Thanks for putting it over here what was there in my or most of our minds.
Bingo! This is how we evolve from knuckle dragging to real bloggers.
very good
Glad you liked it, everyone. I wonder what the next stage of evolution will be?
Beautiful retrospective, Sharon.
I started blogging On WritingUp.com, thinking I would make gobs of AdSense income. However, a funny thing happened on the way to the bank: I got mugged!
The folks at Google suspended my account less than two months after I had started. Although I was reinstated later, that was a watershed moment for my blogging career.
No longer constrained by writing money-makers, I spent more time writing fun posts and explored the true spirit of community blogging – conversation.
For money, I wrote occasional pay per post pieces.
Because the only requirement was to provide a specific product link, I was able to inject my personality into these posts, even to the point of irreverence for the product. It was a lot of fun and further honed my online persona.
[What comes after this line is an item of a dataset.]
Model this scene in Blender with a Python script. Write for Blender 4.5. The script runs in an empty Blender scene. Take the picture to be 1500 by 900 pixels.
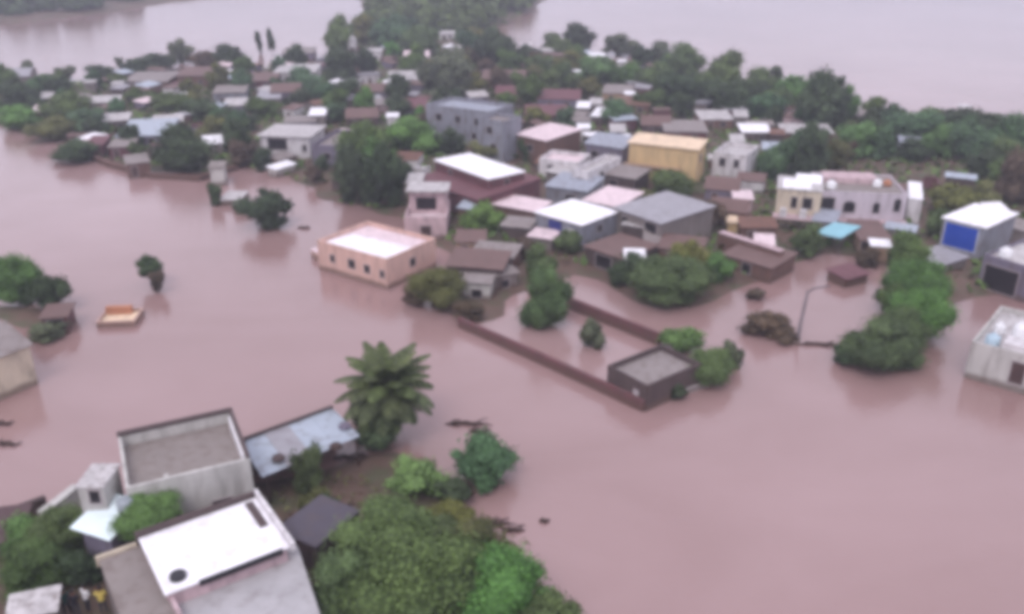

When Writingup.com went under, I was saddened by the loss of community. I tried FanStory (too costly) and MySpace (too congested). It just wasn’t possible to replace that bond.
Yet, I was bitten. I had always loved writing and I refused to give up. So I started my own blog.
At first, I tried to stick to the internet marketing niche. It was so boring and I wasn’t adding anything new. As the second anniversary of my blogging career loomed, I evolved once more.
“Opportunity Knocks You Out” and the subsequent “Deprogramming the Difficult” posts on my blog pretty much sum up where I am today.
One thing that hasn’t changed, though, is my friendships. Sharon, Jen, Pinhole, Ethan Mawyer and several other WritingUp graduates are still an important part of my life.
Cheers,
Mitch
Ditto. Mitch. WU made me discover the love of blogging, and that hasn’t left me yet. I’ve still got good friends from those days, and I even have a blog that’s making some money.